The planning option is far…(far!) from perfect, but if the developers oppose it, you know they’ve done something right.

Of course, the developers want to ignore months of public process and get whatever they want.

Bill McEwen writes:

Now, after the formation of a citizens committee, 12 community workshops and a citywide telephone survey, we’re about to see if the City Council has the backbone to stand up to developers seeking more Fresno sprawl.

The test comes 5 p.m. Thursday when the council selects one of five options for the 10-year update to the 2025 General Plan.

The Planning Commission last month unanimously approved “Alternative A,” which would add 76,000 housing units. Thirty-nine thousand of the new residences would be in existing neighborhoods and 37,000 in planned growth areas.

But two days before the Planning Commission vote, developers unveiled their ideas during a citizen committee and community workshop at Dailey Elementary Charter School. A Building Industry Association executive then presented “Alternative E” to the Planning Commission.

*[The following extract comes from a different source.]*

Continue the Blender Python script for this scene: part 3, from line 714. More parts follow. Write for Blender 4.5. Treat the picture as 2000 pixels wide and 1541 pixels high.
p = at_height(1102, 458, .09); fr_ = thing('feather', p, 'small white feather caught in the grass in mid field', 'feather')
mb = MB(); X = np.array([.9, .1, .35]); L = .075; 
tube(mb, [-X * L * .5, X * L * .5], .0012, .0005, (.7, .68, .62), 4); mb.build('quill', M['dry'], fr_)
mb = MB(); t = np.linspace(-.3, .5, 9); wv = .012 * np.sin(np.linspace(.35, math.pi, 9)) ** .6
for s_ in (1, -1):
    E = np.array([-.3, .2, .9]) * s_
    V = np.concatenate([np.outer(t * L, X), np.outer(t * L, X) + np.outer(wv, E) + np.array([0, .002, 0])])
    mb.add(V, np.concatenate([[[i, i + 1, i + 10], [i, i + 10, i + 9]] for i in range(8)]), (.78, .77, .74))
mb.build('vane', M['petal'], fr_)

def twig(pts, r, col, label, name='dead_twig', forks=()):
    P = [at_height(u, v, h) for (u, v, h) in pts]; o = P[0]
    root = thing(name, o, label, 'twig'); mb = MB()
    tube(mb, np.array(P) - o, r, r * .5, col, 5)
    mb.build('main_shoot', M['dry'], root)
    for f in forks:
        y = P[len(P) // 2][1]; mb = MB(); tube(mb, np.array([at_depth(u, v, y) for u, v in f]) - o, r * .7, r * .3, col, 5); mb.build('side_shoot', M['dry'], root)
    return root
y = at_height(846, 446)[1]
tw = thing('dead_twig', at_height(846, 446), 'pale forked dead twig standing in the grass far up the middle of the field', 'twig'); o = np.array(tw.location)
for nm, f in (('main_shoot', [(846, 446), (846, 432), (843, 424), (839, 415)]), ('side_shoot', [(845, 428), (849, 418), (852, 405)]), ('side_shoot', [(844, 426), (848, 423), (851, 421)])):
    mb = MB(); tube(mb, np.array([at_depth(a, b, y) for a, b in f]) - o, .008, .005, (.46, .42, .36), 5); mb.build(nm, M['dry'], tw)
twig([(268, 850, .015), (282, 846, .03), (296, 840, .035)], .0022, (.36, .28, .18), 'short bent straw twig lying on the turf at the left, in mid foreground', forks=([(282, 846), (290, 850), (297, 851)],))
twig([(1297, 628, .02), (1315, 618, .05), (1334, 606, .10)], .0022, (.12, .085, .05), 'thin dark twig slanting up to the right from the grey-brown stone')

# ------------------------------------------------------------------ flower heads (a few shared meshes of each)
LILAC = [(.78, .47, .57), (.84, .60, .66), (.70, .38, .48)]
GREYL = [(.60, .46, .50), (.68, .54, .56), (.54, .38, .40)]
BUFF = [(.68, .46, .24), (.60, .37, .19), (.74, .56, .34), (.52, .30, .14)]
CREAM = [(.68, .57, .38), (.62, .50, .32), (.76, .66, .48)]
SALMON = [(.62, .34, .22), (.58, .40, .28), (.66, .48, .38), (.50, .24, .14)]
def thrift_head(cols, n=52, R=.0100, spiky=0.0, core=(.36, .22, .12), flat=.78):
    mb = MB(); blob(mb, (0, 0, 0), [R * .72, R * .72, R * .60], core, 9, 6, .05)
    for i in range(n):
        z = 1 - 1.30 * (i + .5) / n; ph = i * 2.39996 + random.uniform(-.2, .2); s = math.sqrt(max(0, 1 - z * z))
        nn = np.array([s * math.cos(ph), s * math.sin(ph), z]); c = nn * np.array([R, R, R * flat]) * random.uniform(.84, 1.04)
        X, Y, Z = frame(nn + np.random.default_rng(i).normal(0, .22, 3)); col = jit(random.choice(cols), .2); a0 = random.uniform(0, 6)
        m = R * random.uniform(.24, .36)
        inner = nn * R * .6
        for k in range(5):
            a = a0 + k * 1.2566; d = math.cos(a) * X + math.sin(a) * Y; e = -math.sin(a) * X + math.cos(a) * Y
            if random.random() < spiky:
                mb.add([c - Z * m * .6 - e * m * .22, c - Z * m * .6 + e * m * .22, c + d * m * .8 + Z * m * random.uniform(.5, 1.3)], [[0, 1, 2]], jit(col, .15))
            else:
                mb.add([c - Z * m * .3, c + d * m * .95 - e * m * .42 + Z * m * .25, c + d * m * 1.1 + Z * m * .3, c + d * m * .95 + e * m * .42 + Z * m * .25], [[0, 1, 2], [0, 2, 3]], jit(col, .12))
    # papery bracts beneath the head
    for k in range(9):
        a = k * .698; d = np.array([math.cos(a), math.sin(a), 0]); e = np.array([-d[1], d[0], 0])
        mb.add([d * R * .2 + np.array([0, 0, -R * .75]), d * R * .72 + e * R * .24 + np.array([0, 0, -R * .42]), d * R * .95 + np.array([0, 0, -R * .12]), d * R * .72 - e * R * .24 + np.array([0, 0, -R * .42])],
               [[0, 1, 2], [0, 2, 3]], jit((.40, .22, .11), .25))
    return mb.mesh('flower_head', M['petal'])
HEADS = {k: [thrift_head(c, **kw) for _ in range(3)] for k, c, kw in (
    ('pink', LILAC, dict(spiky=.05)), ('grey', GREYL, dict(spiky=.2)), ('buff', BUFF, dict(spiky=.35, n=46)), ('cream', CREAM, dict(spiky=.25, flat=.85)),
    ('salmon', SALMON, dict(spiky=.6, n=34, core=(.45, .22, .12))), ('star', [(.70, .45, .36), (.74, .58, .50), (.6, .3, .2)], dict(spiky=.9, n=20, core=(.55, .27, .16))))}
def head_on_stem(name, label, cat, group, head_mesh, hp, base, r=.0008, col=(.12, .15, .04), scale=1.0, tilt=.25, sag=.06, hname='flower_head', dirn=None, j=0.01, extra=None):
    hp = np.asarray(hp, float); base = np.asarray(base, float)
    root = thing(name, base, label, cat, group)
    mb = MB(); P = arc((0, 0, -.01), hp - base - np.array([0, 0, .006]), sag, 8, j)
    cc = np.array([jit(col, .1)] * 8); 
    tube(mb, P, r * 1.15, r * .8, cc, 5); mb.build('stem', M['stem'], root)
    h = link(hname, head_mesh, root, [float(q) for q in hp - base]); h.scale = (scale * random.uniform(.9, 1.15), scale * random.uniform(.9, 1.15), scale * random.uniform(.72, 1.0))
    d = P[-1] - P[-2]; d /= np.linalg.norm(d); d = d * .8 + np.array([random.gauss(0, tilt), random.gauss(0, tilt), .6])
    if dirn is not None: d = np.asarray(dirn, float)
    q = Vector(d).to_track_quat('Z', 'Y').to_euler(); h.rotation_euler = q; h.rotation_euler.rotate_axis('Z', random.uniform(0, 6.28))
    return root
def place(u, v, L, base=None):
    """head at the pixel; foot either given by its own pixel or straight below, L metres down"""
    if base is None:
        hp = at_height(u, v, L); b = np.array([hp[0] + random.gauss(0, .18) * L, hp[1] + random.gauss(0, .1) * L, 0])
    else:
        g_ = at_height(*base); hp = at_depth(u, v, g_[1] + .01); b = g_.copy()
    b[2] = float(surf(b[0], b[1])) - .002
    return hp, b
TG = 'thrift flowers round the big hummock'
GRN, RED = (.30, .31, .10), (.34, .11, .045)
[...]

The entire article is well worth reading.

Jamie Holt has a summary of what the 5 options were

The Boulevard Plan: Focuses on infill development, encourages higher density and stays well within the city’s current sphere of influence (SOI).

The Growth Areas Plan: Second-highest amount of additional land annexed but still within the current SOI, allows for medium density in growth areas.

The Expanded Sphere of Influence Plan: The status quo plan with the lowest density and the greatest SOI boundary expansion.

The Hybrid Plan: A combination of the first three alternatives, expansion of the SOI for medium density development and higher density development in infill areas.

A fifth alternative was developed independently, outside of the public process, by a stakeholder group. This “Alternative E” is very similar to “Alternative C.”

Fresno Bee

It’s not just zoning that is at stake, as the general plan also affects the ways people get around. If the city approves more exurban sprawl in agricultural land, it means 15 mile car commutes. Infill development allows for more people to get around on their own.

Ibikefresno writes on their page

Council is considering the alternatives of the general plan update. Planning commission has selected the option most favorable to cyclists in Fresno, but least preferred by the building industry association. The BIA is lobbying council against this option.

We need people who use the bike lanes to come speak your support for the infrastructure. We need new faces before council. If you support the bike lanes or have recently started using them, please come let the Council know Fresno supports them.


The council meets today at 5pm to discuss the matter. I’d bet that the final vote will be delayed, but if enough people speak up for option a, and oppose the developers, hopefully the council can vote on it tonight.